--- DATASET ENTRIES ---
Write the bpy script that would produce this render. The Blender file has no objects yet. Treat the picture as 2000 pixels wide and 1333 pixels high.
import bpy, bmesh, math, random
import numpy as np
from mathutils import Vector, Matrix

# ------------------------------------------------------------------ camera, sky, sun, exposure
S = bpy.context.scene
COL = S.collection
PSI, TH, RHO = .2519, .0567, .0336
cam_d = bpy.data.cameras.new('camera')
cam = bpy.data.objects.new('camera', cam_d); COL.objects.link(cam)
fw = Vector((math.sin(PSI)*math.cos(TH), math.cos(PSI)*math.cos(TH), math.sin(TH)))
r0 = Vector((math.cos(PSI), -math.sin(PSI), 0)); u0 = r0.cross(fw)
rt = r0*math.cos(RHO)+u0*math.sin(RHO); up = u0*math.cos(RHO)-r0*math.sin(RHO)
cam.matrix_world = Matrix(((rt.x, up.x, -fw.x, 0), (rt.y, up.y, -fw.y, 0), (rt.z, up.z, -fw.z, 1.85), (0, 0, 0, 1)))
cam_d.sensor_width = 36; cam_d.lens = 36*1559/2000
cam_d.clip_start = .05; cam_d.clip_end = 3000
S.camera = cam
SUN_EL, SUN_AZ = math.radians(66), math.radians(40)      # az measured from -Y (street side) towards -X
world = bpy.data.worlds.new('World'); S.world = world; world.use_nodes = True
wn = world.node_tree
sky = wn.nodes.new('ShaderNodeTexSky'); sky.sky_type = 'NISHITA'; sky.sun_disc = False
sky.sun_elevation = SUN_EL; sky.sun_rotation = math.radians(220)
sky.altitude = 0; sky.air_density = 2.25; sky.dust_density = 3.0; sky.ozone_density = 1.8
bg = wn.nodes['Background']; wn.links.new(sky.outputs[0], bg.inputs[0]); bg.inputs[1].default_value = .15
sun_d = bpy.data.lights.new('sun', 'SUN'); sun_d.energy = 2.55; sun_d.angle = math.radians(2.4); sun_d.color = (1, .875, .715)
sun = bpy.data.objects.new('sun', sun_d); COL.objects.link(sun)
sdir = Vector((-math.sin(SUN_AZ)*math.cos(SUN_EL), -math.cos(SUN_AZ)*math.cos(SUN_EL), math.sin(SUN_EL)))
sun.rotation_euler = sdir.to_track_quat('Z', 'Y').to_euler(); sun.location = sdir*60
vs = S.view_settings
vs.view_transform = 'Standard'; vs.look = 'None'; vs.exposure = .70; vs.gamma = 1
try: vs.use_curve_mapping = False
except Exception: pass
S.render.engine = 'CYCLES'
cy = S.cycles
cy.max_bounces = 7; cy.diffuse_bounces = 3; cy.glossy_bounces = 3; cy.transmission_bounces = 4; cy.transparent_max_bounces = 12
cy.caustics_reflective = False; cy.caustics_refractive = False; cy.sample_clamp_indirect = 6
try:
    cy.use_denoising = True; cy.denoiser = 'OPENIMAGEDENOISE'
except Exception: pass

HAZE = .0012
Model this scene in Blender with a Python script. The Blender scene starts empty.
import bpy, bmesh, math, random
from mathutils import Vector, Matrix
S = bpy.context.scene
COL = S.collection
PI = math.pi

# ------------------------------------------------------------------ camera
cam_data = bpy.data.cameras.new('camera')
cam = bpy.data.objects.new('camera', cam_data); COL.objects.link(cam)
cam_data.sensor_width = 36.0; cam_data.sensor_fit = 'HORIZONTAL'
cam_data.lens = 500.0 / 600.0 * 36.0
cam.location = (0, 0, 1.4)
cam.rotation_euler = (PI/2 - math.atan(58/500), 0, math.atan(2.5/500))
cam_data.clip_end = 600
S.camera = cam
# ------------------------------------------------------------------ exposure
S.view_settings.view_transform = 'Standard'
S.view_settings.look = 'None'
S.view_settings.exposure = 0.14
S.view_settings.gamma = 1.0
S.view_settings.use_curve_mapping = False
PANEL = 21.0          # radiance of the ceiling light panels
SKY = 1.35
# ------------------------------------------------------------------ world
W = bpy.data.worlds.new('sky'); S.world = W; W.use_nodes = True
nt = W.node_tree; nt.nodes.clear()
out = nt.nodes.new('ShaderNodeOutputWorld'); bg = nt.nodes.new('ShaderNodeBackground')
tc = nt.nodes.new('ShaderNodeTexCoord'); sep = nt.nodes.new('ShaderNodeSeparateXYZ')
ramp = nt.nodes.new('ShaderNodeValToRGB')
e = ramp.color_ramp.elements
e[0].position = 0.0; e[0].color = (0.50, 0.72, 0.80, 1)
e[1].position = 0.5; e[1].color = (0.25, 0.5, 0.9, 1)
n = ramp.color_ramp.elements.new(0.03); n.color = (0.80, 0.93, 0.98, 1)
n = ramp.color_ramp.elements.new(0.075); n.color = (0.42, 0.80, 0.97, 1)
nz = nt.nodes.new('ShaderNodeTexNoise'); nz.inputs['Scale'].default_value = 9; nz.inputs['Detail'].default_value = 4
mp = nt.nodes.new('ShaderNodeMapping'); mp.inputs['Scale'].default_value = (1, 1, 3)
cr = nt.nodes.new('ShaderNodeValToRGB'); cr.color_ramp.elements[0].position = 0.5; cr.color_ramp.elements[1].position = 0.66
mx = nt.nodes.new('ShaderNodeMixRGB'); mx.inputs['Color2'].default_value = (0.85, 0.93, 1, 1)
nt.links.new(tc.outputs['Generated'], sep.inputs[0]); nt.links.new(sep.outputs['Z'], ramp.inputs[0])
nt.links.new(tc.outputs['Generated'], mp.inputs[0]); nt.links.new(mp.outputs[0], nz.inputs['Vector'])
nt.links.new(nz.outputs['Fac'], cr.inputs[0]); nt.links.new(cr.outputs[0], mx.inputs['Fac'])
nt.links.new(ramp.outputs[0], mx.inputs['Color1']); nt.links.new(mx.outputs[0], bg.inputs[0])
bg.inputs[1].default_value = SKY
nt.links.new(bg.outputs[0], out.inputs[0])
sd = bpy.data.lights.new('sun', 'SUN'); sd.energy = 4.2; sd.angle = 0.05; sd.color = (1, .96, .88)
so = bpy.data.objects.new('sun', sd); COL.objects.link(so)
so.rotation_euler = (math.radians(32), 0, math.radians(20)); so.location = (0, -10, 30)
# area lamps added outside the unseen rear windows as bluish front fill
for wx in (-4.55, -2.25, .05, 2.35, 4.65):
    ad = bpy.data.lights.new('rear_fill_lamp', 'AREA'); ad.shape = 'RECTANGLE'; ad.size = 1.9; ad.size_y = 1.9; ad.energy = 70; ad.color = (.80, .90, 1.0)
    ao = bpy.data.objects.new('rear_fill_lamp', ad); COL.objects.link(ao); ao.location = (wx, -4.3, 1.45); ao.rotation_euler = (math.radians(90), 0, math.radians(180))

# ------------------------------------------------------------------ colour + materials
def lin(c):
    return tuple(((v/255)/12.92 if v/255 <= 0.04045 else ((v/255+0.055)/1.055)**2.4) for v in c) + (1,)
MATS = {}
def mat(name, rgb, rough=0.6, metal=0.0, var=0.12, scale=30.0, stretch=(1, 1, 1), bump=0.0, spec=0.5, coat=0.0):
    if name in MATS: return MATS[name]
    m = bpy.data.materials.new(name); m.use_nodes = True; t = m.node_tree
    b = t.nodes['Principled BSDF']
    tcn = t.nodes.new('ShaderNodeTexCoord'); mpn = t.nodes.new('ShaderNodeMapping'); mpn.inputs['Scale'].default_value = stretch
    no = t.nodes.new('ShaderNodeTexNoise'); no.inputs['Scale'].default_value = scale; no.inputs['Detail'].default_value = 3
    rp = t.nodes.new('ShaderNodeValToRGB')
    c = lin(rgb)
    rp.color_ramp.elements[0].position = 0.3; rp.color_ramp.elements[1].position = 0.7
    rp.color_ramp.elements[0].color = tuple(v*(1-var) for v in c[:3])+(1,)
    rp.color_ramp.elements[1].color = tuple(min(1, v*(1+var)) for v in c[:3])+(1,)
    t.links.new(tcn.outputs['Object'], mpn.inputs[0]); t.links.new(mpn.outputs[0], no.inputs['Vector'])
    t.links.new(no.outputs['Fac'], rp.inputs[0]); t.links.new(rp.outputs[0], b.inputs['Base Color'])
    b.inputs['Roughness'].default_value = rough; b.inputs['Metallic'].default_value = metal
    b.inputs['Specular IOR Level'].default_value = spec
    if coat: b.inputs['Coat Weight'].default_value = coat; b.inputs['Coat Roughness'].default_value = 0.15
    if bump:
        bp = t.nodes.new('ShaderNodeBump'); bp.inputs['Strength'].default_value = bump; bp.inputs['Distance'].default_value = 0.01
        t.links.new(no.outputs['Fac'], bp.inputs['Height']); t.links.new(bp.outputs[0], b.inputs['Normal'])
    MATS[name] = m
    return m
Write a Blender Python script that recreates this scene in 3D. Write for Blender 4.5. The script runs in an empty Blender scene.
---
Work out the number of lines in this listing that include the word "empty". Reply with that number only.

**OUTPUT OF THE TASK:** 2